Presiden Susilo Bambang Yudhoyono merasa perlu menggulirkan salah satu program 100 hari dengan pemberantasan mafia hukum. Pengguliran program itu mengasumsikan bahwa mafia hukum atau peradilan adalah realitas yang tidak terbantahkan. Tangan-tangan mafia telah merusak sistem peradilan.
Reformasi penegak hukum dan peradilan tidak cukup hanya menambah KPK dan komisi negara yang mengawasinya maupun pembenahan birokrasinya. Pertama, harus lebih dulu mulai digerakkan dari pemerintahan. Cita-cita good governance sekadar 'macan kertas' jika tanpa rangkaian tindakan pembersihan bagi mereka yang bertangan kotor.
Kedua, jika benar bertekad berantas korupsi, seharusnya pemerintah dapat merundingkan dengan DPR mengenai pentingnya prinsip pembuktian terbalik bagi mereka yang diduga melakukan korupsi melalui reformasi UU Antikorupsi sehingga proses hukum menjadi lebih gampang.

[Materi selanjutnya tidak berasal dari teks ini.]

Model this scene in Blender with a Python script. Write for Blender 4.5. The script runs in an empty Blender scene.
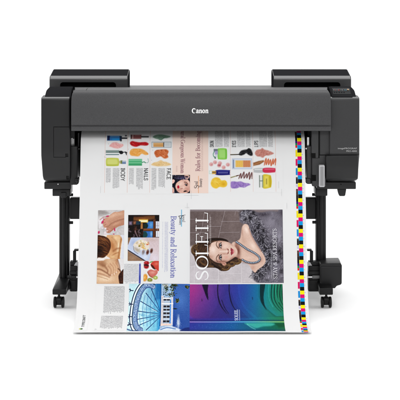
import bpy, bmesh, math, random
import numpy as np
from mathutils import Vector, Matrix

SC = bpy.context.scene
R = math.radians
random.seed(7)

# ------------------------------------------------------------------ camera, world, lamps
CAM_D, CAM_H, PXM, HROW = 8.0, 1.87, 0.005, -67.0      # distance to the slot plane, height, metres per photo pixel there
cam_data = bpy.data.cameras.new('camera')
cam = bpy.data.objects.new('camera', cam_data)
SC.collection.objects.link(cam)
cam.location = (0.0, -CAM_D, CAM_H)
cam.rotation_euler = (R(90), 0, 0)
cam_data.sensor_width = 36.0
cam_data.lens = 36.0 * CAM_D / (400 * PXM)
cam_data.shift_y = (HROW - 200.0) / 400.0               # level view camera with a falling front, verticals stay parallel
cam_data.clip_start, cam_data.clip_end = 0.1, 400.0
SC.camera = cam

world = bpy.data.worlds.new('World')
SC.world = world
world.use_nodes = True
wb = world.node_tree.nodes['Background']
wb.inputs['Color'].default_value = (1, 1, 1, 1)
wb.inputs['Strength'].default_value = 0.66
SC.view_settings.view_transform = 'Standard'
SC.view_settings.look = 'None'
SC.view_settings.exposure = 0.0
SC.view_settings.gamma = 1.0
SC.render.resolution_x = SC.render.resolution_y = 1024
SC.cycles.use_denoising = True
SC.cycles.max_bounces = 8

def area_lamp(name, loc, target, sx, sy, watts):
    d = bpy.data.lights.new(name, 'AREA')
    d.shape = 'RECTANGLE'; d.size = sx; d.size_y = sy; d.energy = watts
    o = bpy.data.objects.new(name, d)
    SC.collection.objects.link(o)
    o.location = loc
    o.rotation_euler = (Vector(target) - Vector(loc)).to_track_quat('-Z', 'Y').to_euler()
    return o
area_lamp('overhead_softbox', (0, 0.8, 4.6), (0, 0.5, 0), 8.0, 3.2, 205)
for s_ in (-1, 1):
    area_lamp('side_fill', (s_ * 5.2, -0.6, 2.6), (s_ * 0.9, -0.1, 0.0), 3.0, 1.6, 85)  # added fill lamps that lighten the floor shadow beside the stand
area_lamp('front_softbox', (0.0, -6.4, 3.9), (0, 0, 0.6), 2.2, 0.9, 120)

# ------------------------------------------------------------------ helpers
def P(px, row, y):
    """a point of the place at depth y, from where it stands in the photograph (400 px wide)"""
    m = PXM * (CAM_D + y) / CAM_D
    return Vector(((px - 200.0) * m, y, CAM_H - (row - HROW) * m))

def mat(name, col, rough=0.5, spec=0.5, metal=0.0, bump=0.0, bscale=900.0, var=0.0, coat=0.0):
    m = bpy.data.materials.new(name)
    m.use_nodes = True
    nt = m.node_tree
    b = nt.nodes['Principled BSDF']
    b.inputs['Base Color'].default_value = (*col, 1)
    b.inputs['Roughness'].default_value = rough
    b.inputs['Specular IOR Level'].default_value = spec
    b.inputs['Metallic'].default_value = metal
    b.inputs['Coat Weight'].default_value = coat
    if bump or var:
        tc = nt.nodes.new('ShaderNodeTexCoord')
        n = nt.nodes.new('ShaderNodeTexNoise')
        n.inputs['Scale'].default_value = bscale
        n.inputs['Detail'].default_value = 3.0
        nt.links.new(tc.outputs['Object'], n.inputs['Vector'])
        if bump:
            bp = nt.nodes.new('ShaderNodeBump')
            bp.inputs['Strength'].default_value = bump
            bp.inputs['Distance'].default_value = 0.001
            nt.links.new(n.outputs['Fac'], bp.inputs['Height'])
            nt.links.new(bp.outputs['Normal'], b.inputs['Normal'])
        if var:
            n2 = nt.nodes.new('ShaderNodeTexNoise')
            n2.inputs['Scale'].default_value = bscale * 0.45
            n2.inputs['Detail'].default_value = 4.0
            nt.links.new(tc.outputs['Object'], n2.inputs['Vector'])
            mr = nt.nodes.new('ShaderNodeMapRange')
            mr.inputs['From Min'].default_value = 0.3; mr.inputs['From Max'].default_value = 0.7
            mr.inputs['To Min'].default_value = 1 - var; mr.inputs['To Max'].default_value = 1 + var
            nt.links.new(n2.outputs['Fac'], mr.inputs['Value'])
            mx = nt.nodes.new('ShaderNodeMix'); mx.data_type = 'RGBA'; mx.blend_type = 'MULTIPLY'
            mx.inputs['Factor'].default_value = 1.0
            mx.inputs[6].default_value = (*col, 1)
            nt.links.new(mr.outputs['Result'], mx.inputs[7])
            nt.links.new(mx.outputs[2], b.inputs['Base Color'])
    return m

M = {
    'cover':  mat('textured_grey_plastic', (0.036, 0.036, 0.038), 0.46, 0.42, bump=0.3, var=0.26),
    'edge':   mat('satin_edge_plastic', (0.032, 0.032, 0.033), 0.24, 1.0),
    'shaded_side': mat('shaded_charcoal_plastic', (0.0085, 0.0085, 0.0091), 0.40, 0.32, bump=0.15, var=0.12),  # darker copy of the side plastic, shade put into its colour
    'dim':    mat('grey_lettering', (0.40, 0.40, 0.40), 0.5, 0.3),
    'side':   mat('charcoal_plastic', (0.027, 0.027, 0.0283), 0.42, 0.35, bump=0.15, var=0.12),
    'lid':    mat('dark_lid_plastic', (0.017, 0.017, 0.0185), 0.60, 0.0, bump=0.12, var=0.10),
    'black':  mat('black_plastic', (0.007, 0.007, 0.0074), 0.45, 0.28),
    'void':   mat('matt_black', (0.004, 0.004, 0.004), 0.8, 0.1),
    'stand':  mat('black_painted_steel', (0.0042, 0.0042, 0.0045), 0.40, 0.24, bump=0.08, bscale=500),
    'motor':  mat('black_moulded_plastic', (0.0095, 0.0095, 0.010), 0.42, 0.28, bump=0.1),
    'steel':  mat('brushed_steel', (0.62, 0.62, 0.62), 0.35, 0.5, 1.0),
    'lever':  mat('light_grey_plastic', (0.42, 0.42, 0.43), 0.4, 0.5),
    'rubber': mat('caster_rubber', (0.005, 0.005, 0.005), 0.5, 0.25),
    'white':  mat('white_lettering', (0.85, 0.85, 0.85), 0.5, 0.3),
    'screen': mat('display_glass', (0.006, 0.007, 0.008), 0.35, 0.1),
}

def link(name, bm, m, parent=None, smooth=32):
    me = bpy.data.meshes.new(name)
    bmesh.ops.recalc_face_normals(bm, faces=bm.faces)
    bm.to_mesh(me); bm.free()
    for p in me.polygons: p.use_smooth = True
    me.set_sharp_from_angle(angle=R(smooth))
    if m: me.materials.append(m)
    o = bpy.data.objects.new(name, me)
    SC.collection.objects.link(o)
    if parent: o.parent = parent
    return o

def bevel(bm, w, seg=3, ang=28):
    if w <= 0: return bm
    es = [e for e in bm.edges if len(e.link_faces) == 2 and e.calc_face_angle(0) > R(ang)]
    bmesh.ops.bevel(bm, geom=es, offset=w, segments=seg, profile=0.5, affect='EDGES', clamp_overlap=True)
    return bm

def join(*bms):
    out = bms[0]
    for b in bms[1:]:
        me = bpy.data.meshes.new('tmp'); b.to_mesh(me); b.free()
        out.from_mesh(me); bpy.data.meshes.remove(me)
    return out

def box(x0, x1, y0, y1, z0, z1, bw=0.0, seg=3):
    bm = bmesh.new()
    bmesh.ops.create_cube(bm, size=1.0)
    for v in bm.verts:
        v.co = Vector((x0 + (v.co.x + .5) * (x1 - x0), y0 + (v.co.y + .5) * (y1 - y0), z0 + (v.co.z + .5) * (z1 - z0)))
    return bevel(bm, bw, seg)

def pbox(px0, px1, r0, r1, yf, yb, bw=0.0, seg=3):
    """a box whose front face (at depth yf) shows between those pixels; it runs straight back to yb"""
    a = P(px0, r1, yf); b = P(px1, r0, yf)
    return box(a.x, b.x, yf, yb, a.z, b.z, bw, seg)

def prism(pts, axis, a, b, bw=0.0, seg=3, ang=28):
    """pts: outline in the two other axes (x: (y,z); y: (x,z)), swept along the axis from a to b"""
    bm = bmesh.new()
    def mk(p, t):
        return bm.verts.new((t, p[0], p[1]) if axis == 'x' else (p[0], t, p[1]) if axis == 'y' else (p[0], p[1], t))
    A = [mk(p, a) for p in pts]; B = [mk(p, b) for p in pts]
    n = len(pts)
    bm.faces.new(A); bm.faces.new(B[::-1])
    for i in range(n):
        bm.faces.new((A[i], A[(i + 1) % n], B[(i + 1) % n], B[i]))
    bmesh.ops.recalc_face_normals(bm, faces=bm.faces)
    return bevel(bm, bw, seg, ang)

def fillet(pts, rad, n=6):
    """round the corners of an outline; rad is one radius or one per corner"""
    out = []
    N = len(pts)
    for i, p in enumerate(pts):
        r = rad[i] if isinstance(rad, (list, tuple)) else rad
        p = Vector(p); a = Vector(pts[i - 1]) - p; b = Vector(pts[(i + 1) % N]) - p
        if r <= 0: out.append(tuple(p)); continue
        ang = a.angle(b); t = min(r / math.tan(ang / 2), a.length * .49, b.length * .49); r2 = t * math.tan(ang / 2)
        c = p + (a.normalized() + b.normalized()).normalized() * (r2 / math.sin(ang / 2))
        s = p + a.normalized() * t - c; e = p + b.normalized() * t - c
        full = s.angle_signed(e)
        for k in range(n + 1):
            q = s.copy(); q.rotate(Matrix.Rotation(-full * k / n, 2)); out.append(tuple(c + q))
    return out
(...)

Koruptor tinggal membuktikan dari mana kekayaan didapat, termasuk pembuktian kekayaan hakim dan petugas KPK yang bukan domain pemerintah.
Ketiga, pemerintah yang membawahi kepolisian dan kejaksaan seharusnya dapat menekan keduanya bahwa reformasi birokrasi agar setiap bagiannya berfungsi secara efektif, bukan penggemukan. Dan pengawasan haruslah diperketat bukan saja dalam prosedur dan mekanisme proses penyidikan, melainkan juga peningkatan kekayaan yang dilaporkan.
Keempat, penting memperkuat independensi komisi kepolisian dan kejaksaan dalam mengawasi perilaku polisi dan jaksa. Selain itu, dibutuhkan efektivitas dan transparansi dalam menunaikan tugas-tugas mereka. KY juga begitu. Bukan berarti tak ada upaya internal dalam reformasi. Polri, misalnya, apa pun rintangan yang dihadapi, telah menunjukkan sikap yang lebih transparan dalam mengungkap apa yang terjadi termasuk memecat 365 petugasnya yang dinilai 'nakal' karena dugaan tindak pidana dan pelanggaran lainnya.